No more letting anyone else for any reason make me feel as though I am not good enough. Not good enough for what, life? Life is hard for everyone. Why is it that any of us should be belittled? Is it our appearance, our brains, our faith, our accomplishments, our relationships? It just seems so wrong to be judged.
I cannot help but keep thinking what is it that we do not measure up to? If someone has money, and another does not is the one with money better? Is the one with something of monetary value better?
Some people are so busy trying to help people by pointing out their short comings that instead of helping they actually do more damage. Telling them how bad they are, or how their life should be. Should be what? What should it be, more like yours with your false confidence, and passive aggressive behaviour? I am sorry but I have seen it over and over again. Not only have I seen it happen, but I have probably done it myself.
The consequences of this can affect people for a long time. Long after we pass in and out of their life they think of the short comings that we so boldly pointed out. How they are not good enough. But again, not good enough for what, not good enough to live this thing called life?
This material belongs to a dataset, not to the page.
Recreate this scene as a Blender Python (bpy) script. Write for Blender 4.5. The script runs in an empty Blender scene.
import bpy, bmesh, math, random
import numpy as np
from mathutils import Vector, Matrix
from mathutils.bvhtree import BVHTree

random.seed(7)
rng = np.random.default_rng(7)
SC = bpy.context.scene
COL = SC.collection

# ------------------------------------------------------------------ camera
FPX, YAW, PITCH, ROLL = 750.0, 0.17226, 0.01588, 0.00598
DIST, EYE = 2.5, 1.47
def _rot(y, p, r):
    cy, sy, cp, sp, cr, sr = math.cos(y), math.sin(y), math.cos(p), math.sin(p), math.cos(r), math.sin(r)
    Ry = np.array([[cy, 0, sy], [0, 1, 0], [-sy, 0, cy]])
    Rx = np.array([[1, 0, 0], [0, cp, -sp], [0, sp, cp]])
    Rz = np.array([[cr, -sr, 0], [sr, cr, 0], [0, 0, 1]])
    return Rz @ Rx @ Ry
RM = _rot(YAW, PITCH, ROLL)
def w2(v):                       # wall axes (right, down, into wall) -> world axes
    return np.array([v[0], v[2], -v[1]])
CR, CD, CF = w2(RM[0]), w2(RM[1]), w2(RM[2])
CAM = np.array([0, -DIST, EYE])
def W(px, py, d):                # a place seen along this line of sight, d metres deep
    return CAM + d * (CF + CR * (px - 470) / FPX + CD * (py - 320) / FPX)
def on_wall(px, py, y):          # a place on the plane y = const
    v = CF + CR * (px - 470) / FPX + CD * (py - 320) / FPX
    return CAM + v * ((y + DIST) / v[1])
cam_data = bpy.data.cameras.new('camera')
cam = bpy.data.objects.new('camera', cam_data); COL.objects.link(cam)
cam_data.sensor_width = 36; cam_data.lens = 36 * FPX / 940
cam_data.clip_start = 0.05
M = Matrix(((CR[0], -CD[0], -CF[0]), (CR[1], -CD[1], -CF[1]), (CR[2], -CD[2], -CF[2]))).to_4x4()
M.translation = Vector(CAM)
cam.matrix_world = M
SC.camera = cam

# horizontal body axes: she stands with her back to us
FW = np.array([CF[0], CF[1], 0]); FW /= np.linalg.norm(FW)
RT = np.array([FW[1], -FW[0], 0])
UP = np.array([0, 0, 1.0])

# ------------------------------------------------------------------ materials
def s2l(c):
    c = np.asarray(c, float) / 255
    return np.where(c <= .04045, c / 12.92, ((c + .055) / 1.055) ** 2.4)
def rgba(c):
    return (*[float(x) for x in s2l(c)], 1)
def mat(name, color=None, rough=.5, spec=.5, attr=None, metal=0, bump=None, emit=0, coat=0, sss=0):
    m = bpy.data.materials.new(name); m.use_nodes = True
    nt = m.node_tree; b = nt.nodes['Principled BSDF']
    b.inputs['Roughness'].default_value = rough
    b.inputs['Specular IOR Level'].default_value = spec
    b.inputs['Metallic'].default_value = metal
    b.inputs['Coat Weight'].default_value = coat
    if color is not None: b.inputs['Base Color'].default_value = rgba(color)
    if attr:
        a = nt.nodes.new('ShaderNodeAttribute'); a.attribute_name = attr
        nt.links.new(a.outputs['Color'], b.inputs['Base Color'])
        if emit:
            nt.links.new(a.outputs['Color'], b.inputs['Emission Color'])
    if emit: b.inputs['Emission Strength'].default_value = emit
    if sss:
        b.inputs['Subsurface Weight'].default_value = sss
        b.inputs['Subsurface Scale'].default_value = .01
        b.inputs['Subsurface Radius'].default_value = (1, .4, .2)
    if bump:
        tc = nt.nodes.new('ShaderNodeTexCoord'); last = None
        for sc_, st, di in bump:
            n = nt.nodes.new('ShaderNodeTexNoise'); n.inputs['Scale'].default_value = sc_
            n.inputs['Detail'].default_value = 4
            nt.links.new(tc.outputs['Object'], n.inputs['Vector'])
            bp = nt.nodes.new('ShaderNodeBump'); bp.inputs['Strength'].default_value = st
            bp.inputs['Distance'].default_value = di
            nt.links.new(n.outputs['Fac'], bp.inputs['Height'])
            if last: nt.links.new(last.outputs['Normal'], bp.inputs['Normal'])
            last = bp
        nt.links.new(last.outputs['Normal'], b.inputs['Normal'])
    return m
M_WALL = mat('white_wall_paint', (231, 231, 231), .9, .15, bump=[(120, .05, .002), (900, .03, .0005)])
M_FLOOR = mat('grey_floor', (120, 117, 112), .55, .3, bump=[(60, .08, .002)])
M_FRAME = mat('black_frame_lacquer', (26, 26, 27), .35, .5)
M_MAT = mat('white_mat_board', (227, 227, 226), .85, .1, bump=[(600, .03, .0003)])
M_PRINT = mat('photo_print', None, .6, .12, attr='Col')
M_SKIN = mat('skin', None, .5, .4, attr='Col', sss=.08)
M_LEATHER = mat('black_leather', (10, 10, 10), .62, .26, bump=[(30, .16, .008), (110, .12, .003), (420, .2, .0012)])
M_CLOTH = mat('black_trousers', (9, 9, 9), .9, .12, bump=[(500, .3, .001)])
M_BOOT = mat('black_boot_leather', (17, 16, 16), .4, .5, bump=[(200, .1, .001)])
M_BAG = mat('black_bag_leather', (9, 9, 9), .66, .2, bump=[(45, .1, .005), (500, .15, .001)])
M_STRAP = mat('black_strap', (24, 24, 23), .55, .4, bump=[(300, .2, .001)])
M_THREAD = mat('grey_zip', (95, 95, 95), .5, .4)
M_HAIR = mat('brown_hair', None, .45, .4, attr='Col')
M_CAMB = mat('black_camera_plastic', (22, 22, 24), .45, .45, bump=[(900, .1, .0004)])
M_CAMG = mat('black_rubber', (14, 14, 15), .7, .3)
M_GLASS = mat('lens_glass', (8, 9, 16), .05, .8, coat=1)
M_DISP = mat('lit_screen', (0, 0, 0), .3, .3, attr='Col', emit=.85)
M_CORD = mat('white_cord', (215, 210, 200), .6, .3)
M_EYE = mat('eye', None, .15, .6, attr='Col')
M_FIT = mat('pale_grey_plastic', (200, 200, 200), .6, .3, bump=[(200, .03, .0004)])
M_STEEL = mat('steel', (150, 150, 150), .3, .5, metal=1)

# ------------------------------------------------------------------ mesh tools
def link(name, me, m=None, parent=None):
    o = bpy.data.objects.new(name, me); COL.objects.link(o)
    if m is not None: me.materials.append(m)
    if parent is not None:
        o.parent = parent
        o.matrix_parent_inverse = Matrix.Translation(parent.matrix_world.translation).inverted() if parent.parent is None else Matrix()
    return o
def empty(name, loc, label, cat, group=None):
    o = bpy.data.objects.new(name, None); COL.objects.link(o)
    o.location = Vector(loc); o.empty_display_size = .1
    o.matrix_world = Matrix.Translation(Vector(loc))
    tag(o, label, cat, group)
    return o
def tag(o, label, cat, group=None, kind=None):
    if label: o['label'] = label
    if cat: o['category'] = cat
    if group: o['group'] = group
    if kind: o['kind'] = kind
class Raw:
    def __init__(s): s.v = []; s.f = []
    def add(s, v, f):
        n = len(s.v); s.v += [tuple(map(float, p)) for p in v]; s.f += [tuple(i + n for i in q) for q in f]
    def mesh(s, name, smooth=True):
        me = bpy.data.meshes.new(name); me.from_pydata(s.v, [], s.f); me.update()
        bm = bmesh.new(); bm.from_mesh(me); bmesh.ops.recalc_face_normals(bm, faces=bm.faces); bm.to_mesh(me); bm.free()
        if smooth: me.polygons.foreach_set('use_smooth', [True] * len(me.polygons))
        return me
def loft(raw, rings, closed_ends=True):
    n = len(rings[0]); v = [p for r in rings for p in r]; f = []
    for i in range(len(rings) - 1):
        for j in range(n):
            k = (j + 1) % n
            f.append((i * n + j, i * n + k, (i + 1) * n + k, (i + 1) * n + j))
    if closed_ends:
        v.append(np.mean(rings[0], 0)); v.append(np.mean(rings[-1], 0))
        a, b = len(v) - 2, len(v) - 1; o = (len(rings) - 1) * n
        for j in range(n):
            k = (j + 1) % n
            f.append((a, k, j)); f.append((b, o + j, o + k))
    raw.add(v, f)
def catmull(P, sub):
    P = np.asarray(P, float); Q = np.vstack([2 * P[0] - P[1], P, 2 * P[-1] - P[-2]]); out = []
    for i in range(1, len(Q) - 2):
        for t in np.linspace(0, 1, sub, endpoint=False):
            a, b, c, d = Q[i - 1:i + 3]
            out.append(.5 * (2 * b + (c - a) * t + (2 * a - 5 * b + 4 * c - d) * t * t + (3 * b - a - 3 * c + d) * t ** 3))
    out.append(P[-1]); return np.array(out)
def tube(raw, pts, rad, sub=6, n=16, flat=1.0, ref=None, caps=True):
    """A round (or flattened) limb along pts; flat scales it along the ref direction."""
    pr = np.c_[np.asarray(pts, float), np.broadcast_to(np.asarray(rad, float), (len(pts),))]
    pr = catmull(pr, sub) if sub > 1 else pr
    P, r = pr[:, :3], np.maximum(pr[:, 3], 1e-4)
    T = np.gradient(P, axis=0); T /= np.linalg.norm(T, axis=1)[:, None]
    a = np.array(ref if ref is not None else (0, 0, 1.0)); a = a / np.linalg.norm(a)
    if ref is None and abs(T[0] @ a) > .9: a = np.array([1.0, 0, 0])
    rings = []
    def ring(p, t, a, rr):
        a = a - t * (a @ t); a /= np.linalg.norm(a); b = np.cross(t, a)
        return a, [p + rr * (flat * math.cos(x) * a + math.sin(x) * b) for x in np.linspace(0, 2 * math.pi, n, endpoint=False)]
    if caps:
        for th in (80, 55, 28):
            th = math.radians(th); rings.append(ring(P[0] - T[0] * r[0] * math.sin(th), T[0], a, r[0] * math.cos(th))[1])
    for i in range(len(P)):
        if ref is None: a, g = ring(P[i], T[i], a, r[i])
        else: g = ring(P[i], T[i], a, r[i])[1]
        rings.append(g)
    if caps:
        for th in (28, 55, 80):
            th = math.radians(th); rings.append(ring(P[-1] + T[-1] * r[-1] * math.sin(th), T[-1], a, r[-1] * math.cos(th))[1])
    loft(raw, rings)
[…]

Who knows what any of our lives would have been if we were in a different situation. If we had walked a few difficult years in someone else’s shoes and mentality, what choices we might have made?
My life could have been very different. At times I have wished it was. Wished I looked another way, had more, or accomplished more. But there is still much of this life left, and although it may not look how i imagined it, it is good. It is life, and I must live it. Refusing to let anyone make me feel as though I am not good enough, in fact perhaps no one is good enough. But for some reason we are all here so I guess we are all good enough.
I am still learning to not let anyone make me feel as though I am not good enough. That includes my own opinion of myself. Sometimes I am my own worst enemy by having a negative view of myself. This makes it so much easier to legitimize someone else’s negative view. Don’t let it in, and do not adopt it yourself.